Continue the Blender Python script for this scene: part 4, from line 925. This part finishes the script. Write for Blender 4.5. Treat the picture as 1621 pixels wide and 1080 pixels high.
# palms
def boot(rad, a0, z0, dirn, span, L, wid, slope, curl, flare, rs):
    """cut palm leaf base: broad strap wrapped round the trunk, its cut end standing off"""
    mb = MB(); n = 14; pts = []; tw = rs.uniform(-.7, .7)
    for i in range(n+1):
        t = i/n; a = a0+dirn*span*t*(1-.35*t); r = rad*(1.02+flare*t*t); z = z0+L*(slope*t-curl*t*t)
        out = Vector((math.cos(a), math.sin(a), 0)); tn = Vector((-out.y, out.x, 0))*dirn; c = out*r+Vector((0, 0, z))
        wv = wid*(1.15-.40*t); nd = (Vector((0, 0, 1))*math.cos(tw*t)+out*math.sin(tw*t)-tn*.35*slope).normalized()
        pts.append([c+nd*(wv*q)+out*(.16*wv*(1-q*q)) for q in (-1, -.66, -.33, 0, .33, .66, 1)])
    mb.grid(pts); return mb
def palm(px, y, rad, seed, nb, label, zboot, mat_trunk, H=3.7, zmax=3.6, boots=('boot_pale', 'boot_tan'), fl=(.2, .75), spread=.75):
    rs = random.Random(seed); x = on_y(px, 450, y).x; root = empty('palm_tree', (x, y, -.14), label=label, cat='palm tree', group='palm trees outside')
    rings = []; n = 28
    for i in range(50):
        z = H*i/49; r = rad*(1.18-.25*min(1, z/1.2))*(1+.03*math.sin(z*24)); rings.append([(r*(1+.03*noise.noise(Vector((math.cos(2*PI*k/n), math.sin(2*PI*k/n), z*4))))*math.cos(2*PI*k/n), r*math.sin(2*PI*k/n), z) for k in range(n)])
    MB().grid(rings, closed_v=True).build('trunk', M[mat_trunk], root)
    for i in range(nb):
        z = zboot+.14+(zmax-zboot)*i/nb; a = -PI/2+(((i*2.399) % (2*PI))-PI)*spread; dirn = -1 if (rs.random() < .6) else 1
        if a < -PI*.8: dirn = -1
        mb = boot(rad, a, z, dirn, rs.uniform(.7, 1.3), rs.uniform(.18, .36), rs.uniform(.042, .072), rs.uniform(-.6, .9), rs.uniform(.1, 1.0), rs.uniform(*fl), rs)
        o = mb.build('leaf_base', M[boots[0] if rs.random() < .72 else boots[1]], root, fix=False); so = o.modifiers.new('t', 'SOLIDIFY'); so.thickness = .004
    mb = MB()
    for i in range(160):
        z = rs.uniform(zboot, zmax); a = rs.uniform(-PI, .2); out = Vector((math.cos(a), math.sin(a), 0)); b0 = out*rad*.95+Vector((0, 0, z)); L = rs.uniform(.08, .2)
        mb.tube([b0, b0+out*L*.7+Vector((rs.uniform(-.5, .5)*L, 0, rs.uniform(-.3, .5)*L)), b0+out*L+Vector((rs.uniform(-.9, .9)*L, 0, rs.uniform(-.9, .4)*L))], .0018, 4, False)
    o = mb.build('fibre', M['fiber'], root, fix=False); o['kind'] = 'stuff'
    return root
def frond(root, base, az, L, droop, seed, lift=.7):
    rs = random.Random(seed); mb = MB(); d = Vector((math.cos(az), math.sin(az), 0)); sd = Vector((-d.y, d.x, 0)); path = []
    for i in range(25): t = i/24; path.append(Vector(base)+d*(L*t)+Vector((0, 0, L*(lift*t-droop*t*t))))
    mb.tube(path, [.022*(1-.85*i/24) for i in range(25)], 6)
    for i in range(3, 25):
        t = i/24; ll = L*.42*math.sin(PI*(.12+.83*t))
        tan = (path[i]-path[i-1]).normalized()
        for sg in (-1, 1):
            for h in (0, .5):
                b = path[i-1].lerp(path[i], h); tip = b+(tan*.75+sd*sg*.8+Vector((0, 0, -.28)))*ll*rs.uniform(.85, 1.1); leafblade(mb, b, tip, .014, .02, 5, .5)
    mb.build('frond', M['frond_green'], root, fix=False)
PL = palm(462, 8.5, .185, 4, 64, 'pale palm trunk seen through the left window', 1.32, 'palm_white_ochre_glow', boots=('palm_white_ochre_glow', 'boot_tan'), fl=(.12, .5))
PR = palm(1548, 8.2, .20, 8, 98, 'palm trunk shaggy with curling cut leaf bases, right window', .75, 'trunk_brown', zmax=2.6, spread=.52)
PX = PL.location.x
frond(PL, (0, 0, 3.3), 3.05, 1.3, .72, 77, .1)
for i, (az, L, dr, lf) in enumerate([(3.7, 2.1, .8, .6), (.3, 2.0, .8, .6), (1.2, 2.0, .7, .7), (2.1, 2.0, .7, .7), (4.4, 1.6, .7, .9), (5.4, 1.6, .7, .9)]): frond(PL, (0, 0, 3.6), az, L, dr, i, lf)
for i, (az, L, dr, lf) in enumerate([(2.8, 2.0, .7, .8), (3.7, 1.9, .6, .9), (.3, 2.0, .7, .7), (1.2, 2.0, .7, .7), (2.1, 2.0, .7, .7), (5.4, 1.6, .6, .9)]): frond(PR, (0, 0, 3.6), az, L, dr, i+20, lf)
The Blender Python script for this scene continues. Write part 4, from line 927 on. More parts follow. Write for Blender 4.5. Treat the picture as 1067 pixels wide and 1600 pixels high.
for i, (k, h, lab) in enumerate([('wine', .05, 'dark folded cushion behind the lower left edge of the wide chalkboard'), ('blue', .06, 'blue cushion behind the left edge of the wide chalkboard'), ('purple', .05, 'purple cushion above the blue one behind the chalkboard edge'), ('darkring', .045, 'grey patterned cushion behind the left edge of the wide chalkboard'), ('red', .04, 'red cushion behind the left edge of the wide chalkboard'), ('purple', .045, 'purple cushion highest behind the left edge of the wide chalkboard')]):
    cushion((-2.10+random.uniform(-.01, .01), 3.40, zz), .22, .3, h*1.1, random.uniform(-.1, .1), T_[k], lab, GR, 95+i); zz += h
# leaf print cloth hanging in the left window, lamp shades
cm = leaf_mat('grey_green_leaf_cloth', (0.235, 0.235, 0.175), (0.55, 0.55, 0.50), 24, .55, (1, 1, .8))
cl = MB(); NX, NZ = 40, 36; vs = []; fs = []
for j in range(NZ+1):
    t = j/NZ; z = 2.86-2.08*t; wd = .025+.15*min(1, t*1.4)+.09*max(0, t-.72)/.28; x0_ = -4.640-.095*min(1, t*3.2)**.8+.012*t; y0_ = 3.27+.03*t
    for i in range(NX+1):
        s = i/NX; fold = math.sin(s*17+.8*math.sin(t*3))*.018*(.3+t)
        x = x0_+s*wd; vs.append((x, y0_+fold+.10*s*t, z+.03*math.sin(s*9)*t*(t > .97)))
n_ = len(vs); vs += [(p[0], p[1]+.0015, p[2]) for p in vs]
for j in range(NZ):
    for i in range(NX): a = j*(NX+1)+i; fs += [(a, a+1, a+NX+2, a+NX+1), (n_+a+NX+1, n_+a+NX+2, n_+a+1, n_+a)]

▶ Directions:
Copy all the lines above that hold the string "Python".

▶ Written answer:
Continue the Blender Python script for this scene: part 4, from line 925. This part finishes the script. Write for Blender 4.5. Treat the picture as 1621 pixels wide and 1080 pixels high.
The Blender Python script for this scene continues. Write part 4, from line 927 on. More parts follow. Write for Blender 4.5. Treat the picture as 1067 pixels wide and 1600 pixels high.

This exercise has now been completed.